Cuentan que cuando Luis XVI fue informado sobre lo ocurrido en La Bastilla, displicente preguntó si se trataba de una revuelta, a lo que le contestaron, no sire, es una revolución. Sea la anécdota cierta o no, después de aquel 14 de julio de 1789 nada volvería a ser como antes. Mientras la turba se lanzaba a la conquista del poder representado en la gran fortaleza y temida prisión del suburbio de Saint-Antoine, se producía una transformación social e ideológica sin precedentes cuya influencia no se limitaría a Francia. Pero, al mismo tiempo, se estaba gestando otro tipo de revolución, otro modo de subvertir el orden establecido, otro ataque a las normas de la tradición con las luces de la razón científica como única arma.
Cuando en 1778 Francia se posicionó a favor de los colonos sublevados en la Guerra de Independencia Americana, hacía tiempo que ya era un país convulso. La necesidad de mantener al ejército continental y el deseo de ampliar el imperio colonial habían dejado al desequilibrado sistema fiscal de Luis XVI en la bancarrota.

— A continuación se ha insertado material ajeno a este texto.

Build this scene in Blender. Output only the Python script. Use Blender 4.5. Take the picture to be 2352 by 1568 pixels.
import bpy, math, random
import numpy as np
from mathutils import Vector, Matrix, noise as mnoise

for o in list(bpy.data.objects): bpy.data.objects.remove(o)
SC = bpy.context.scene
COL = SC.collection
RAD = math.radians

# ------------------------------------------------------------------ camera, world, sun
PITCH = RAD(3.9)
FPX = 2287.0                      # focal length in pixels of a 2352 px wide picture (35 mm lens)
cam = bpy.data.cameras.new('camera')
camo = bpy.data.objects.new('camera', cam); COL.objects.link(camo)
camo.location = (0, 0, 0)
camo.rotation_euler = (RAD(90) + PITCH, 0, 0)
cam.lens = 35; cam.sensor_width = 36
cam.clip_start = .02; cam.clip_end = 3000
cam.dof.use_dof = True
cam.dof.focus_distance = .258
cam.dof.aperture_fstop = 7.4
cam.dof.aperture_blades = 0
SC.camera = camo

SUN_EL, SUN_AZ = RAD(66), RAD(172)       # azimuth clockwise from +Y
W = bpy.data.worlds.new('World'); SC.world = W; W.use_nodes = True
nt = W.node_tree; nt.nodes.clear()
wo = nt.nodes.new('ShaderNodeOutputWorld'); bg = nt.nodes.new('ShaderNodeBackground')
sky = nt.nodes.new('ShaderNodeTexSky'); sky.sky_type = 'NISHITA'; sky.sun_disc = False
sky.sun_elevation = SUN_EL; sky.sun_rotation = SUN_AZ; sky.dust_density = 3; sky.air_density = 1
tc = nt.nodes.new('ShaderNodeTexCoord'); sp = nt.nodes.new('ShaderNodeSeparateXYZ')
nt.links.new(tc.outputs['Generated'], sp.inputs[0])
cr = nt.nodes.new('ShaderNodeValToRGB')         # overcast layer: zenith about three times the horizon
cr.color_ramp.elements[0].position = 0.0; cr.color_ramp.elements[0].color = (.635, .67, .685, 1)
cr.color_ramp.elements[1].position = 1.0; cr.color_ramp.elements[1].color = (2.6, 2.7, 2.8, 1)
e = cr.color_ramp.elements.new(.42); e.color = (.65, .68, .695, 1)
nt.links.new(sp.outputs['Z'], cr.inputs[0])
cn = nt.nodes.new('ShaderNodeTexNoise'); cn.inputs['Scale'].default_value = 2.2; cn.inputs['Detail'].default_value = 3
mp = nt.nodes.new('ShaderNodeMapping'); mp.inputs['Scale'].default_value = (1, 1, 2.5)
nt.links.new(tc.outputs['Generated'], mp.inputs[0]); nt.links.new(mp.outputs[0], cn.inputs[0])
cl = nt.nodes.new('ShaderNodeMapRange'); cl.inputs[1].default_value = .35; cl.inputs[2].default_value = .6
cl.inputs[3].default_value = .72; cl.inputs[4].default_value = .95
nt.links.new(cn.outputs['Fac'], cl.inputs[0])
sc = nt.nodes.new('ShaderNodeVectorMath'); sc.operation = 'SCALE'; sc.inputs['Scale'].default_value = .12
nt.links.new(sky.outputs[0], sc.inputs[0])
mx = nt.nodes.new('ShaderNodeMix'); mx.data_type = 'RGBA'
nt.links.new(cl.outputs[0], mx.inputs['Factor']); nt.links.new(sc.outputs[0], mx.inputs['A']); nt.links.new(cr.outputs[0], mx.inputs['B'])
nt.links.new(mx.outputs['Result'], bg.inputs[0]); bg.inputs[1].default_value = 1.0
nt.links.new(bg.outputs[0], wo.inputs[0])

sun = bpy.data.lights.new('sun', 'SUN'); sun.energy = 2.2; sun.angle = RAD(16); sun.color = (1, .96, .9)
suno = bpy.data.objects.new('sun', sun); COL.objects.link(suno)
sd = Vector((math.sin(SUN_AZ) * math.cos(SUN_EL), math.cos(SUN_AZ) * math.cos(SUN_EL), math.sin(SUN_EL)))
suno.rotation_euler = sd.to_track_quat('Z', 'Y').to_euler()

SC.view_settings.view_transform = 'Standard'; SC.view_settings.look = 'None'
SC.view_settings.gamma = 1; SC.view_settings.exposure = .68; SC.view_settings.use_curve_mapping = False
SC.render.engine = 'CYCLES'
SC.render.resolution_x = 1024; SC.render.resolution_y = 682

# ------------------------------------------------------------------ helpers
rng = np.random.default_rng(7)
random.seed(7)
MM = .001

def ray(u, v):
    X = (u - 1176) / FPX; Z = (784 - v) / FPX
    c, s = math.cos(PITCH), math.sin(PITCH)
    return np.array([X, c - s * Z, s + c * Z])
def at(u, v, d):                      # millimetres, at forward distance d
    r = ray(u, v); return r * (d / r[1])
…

Además, desde el siglo XIV había sido costumbre eximir de impuestos a las clases privilegiadas, clérigos, nobles y también tenedores de ciertos oficios adquiridos por compra. Hacía un siglo que, bajo el auspicio del eficaz Contrôleur général des finances Jean-Baptiste Colbert, se había entregado la hacienda a la Ferme Générale, una compañía privada que recaudaba impuestos indirectos tan dispares como el tabaco, la bebida, la sal o el odiado pied-fourchu, un peaje antisemita que se aplicaba a los arrieros de todo ganado de pezuña hendida que transitara por los caminos. Aunque el sistema hacía respetar los monopolios estatales, el régimen impositivo favorecía los abusos, poque aunque el Estado recibía una suma fija, cualquier excedente sobre esa cantidad se la embolsaba la corporación. Un antecedente de outsourcing en el que naturalmente los fermiers no eran demasiado populares.
En marzo 1768, algunos días después de haber sido elegido miembro de la Academia de Ciencias y haciendo uso de una herencia familiar que le había sido legada dos años antes, el reputado científico Antoine-Laurent Lavoisier cometió el primer gran error de su vida comprando un tercio de las acciones del Fermier General Baudon en la Ferme Générale. A partir de 1775, ejerció el cargo de Régisseur des Poudres er Salpêtres, fijando su residencia en El Arsenal, donde instaló su espléndido laboratorio desde donde costeó la carrera de jóvenes promesas. Pero durante los primeros años de la revolución, la mala imagen de Lavoisier como miembro de la Ferme Générale se había tornado en odio, sobre todo cuando se convirtió en el objetivo del posteriormente famoso Jean-Paul Marat, periodista al que se le había denegado la entrada en la honorable Academia de Ciencias Francesa por oposición de Lavoisier, su segundo gran error.
El 8 de mayo de 1794, un Tribunal Revolucionario juzgó a treinta y dos Fermiers Généraux por cargos de apropiación indebida, ganancias excesivas, distribución abusiva de bonos, demora injustificada de pagos a la Tesorería Pública, y sobre todo, por favorecer por todos los medios posibles el éxito de los enemigos de Francia. Dicen que la Convención Republicana que votó el arresto expresó la terrible frase La República no necesita científicos. Sea la anécdota cierta o no, aquel mismo día fueron guillotinados, incluido Lavoisier que fue la cuarta cabeza en rodar al cesto.
Cuatro meses antes de la Toma de la Bastilla, Antoine-Laurent de Lavoisier había presentado en París su Tratado elemental de Química, el manifiesto fundador de la química moderna, un modelo teórico que, por primera vez, explicaba de forma racional el hecho experimental, expulsando para siempre de la ciencia la superchería, las cantidades indescriptibles de desconocimiento y las grandes dosis de especulación que habían rodeado durante siglos el conocimiento de la materia.
Varios años antes, durante su puesto en la Ferme del distrito de Clermontois, había relevado a los judíos de su odiado peaje. Como prueba de gratitud y fraternidad, los judíos de Metz le ofrecieron tortas de miel. Sin embargo, para vergüenza de los gobiernos, el pied-fourchu se mantuvo vigente en el resto del país durante la época revolucionaria.